* **Information supplied**
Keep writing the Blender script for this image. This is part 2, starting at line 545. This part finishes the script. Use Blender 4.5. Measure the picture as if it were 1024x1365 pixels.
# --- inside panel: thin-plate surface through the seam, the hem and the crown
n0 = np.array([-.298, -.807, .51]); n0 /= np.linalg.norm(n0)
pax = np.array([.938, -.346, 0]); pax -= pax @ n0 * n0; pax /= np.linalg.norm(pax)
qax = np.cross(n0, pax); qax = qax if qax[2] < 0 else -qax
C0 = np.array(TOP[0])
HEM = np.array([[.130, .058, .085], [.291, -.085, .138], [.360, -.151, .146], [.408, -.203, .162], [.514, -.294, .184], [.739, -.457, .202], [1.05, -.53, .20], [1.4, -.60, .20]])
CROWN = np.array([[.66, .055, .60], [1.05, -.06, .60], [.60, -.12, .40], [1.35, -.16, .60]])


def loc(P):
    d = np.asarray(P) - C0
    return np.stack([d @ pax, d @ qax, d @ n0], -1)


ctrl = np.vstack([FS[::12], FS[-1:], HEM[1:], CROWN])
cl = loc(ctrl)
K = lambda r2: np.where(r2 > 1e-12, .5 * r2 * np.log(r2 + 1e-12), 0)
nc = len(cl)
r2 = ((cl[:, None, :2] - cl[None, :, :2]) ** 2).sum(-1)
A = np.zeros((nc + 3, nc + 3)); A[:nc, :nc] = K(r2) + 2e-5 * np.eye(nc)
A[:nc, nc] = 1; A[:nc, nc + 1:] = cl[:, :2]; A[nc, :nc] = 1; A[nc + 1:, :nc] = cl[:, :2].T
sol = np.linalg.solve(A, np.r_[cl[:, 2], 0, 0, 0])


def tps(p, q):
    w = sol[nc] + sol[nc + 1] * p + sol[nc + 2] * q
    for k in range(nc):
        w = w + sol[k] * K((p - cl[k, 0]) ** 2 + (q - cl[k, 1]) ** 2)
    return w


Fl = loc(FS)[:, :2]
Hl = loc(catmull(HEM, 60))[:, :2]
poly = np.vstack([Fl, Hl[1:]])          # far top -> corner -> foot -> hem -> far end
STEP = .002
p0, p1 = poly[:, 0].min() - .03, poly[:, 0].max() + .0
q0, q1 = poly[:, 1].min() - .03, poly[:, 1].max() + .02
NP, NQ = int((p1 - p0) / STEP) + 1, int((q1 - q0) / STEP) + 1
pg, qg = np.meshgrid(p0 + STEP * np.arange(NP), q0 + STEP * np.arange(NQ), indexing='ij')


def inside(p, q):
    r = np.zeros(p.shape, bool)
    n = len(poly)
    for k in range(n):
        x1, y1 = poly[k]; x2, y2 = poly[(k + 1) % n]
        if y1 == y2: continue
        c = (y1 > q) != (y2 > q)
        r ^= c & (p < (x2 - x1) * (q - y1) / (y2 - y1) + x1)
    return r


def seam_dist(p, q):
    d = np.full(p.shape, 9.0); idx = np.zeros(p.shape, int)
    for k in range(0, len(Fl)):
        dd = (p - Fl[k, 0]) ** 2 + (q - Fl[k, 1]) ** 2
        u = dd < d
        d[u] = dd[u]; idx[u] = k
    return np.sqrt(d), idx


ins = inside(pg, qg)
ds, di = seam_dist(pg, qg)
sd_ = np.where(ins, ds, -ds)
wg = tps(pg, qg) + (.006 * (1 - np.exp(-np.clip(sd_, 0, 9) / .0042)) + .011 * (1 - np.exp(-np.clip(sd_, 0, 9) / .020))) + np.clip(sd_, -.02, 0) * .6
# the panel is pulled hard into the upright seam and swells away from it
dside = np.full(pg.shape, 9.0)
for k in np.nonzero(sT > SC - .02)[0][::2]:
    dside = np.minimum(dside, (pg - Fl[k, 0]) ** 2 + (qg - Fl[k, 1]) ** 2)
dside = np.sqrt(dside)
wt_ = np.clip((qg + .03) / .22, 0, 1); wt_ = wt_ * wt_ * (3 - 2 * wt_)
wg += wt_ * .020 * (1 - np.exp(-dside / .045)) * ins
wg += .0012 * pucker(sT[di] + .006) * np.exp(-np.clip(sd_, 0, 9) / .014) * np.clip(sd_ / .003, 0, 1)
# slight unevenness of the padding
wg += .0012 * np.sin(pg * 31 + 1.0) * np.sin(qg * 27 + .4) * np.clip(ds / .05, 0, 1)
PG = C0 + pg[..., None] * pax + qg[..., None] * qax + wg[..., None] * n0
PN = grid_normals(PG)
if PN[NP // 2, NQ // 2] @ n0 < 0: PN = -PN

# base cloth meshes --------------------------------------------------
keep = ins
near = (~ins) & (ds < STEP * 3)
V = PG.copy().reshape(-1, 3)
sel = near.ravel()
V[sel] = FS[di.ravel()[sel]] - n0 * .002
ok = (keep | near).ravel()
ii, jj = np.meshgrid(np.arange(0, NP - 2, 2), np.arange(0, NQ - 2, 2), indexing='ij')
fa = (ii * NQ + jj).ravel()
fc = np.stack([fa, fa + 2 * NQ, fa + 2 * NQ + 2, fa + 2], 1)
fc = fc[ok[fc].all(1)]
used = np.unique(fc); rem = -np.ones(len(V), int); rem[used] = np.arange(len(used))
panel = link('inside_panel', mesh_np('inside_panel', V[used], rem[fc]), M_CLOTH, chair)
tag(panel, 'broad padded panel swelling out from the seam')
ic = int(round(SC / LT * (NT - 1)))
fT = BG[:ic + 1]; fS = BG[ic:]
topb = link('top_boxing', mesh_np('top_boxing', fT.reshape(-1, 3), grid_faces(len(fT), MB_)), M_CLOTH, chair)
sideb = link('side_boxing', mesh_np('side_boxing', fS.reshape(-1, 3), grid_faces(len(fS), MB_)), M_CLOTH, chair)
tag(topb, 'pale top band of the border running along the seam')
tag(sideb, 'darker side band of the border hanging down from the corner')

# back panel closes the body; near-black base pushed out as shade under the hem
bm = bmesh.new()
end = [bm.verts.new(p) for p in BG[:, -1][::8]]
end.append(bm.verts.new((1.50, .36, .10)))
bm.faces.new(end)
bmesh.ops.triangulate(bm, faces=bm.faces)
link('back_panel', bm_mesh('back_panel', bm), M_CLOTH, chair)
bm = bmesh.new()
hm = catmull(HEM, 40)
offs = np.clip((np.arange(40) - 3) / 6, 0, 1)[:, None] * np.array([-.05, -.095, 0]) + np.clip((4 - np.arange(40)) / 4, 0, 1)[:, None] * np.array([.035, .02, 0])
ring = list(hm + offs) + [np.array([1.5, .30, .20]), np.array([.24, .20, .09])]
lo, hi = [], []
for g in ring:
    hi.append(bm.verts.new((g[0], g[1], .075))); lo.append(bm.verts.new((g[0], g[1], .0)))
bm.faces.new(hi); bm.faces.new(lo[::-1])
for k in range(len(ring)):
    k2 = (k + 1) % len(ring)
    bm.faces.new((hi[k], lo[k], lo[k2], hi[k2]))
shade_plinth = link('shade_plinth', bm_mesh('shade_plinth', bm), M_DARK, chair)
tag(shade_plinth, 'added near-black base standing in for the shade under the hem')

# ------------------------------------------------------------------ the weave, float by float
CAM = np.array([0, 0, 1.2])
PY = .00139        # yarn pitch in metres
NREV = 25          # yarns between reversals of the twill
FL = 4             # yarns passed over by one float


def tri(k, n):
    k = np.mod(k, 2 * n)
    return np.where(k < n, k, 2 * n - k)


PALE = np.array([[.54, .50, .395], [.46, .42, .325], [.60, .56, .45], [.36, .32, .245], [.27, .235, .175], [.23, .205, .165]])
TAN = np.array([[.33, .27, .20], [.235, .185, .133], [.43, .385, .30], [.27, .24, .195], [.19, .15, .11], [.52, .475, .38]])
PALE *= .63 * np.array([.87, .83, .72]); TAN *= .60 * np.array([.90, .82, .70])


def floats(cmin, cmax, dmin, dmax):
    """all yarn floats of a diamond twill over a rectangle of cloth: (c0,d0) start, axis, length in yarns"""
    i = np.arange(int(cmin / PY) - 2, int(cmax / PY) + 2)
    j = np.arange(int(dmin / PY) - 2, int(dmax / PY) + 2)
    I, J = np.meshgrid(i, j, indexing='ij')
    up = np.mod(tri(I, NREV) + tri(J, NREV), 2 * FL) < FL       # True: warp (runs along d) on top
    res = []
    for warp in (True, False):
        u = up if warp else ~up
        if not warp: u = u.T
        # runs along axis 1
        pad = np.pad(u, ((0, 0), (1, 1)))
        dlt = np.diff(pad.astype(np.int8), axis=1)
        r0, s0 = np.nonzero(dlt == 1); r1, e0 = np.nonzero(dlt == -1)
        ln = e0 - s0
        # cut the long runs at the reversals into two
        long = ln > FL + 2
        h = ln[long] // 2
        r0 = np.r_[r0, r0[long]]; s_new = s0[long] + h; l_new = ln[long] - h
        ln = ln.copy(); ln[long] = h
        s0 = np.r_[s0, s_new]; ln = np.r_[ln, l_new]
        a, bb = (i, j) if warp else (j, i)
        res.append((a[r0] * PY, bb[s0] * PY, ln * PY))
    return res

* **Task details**
Beginning at the top of the data, please return every line until and including the line containing "return np.stack([d @", copied exactly, and nothing past it.

* **Exercise result**
Keep writing the Blender script for this image. This is part 2, starting at line 545. This part finishes the script. Use Blender 4.5. Measure the picture as if it were 1024x1365 pixels.
# --- inside panel: thin-plate surface through the seam, the hem and the crown
n0 = np.array([-.298, -.807, .51]); n0 /= np.linalg.norm(n0)
pax = np.array([.938, -.346, 0]); pax -= pax @ n0 * n0; pax /= np.linalg.norm(pax)
qax = np.cross(n0, pax); qax = qax if qax[2] < 0 else -qax
C0 = np.array(TOP[0])
HEM = np.array([[.130, .058, .085], [.291, -.085, .138], [.360, -.151, .146], [.408, -.203, .162], [.514, -.294, .184], [.739, -.457, .202], [1.05, -.53, .20], [1.4, -.60, .20]])
CROWN = np.array([[.66, .055, .60], [1.05, -.06, .60], [.60, -.12, .40], [1.35, -.16, .60]])


def loc(P):
    d = np.asarray(P) - C0
    return np.stack([d @ pax, d @ qax, d @ n0], -1)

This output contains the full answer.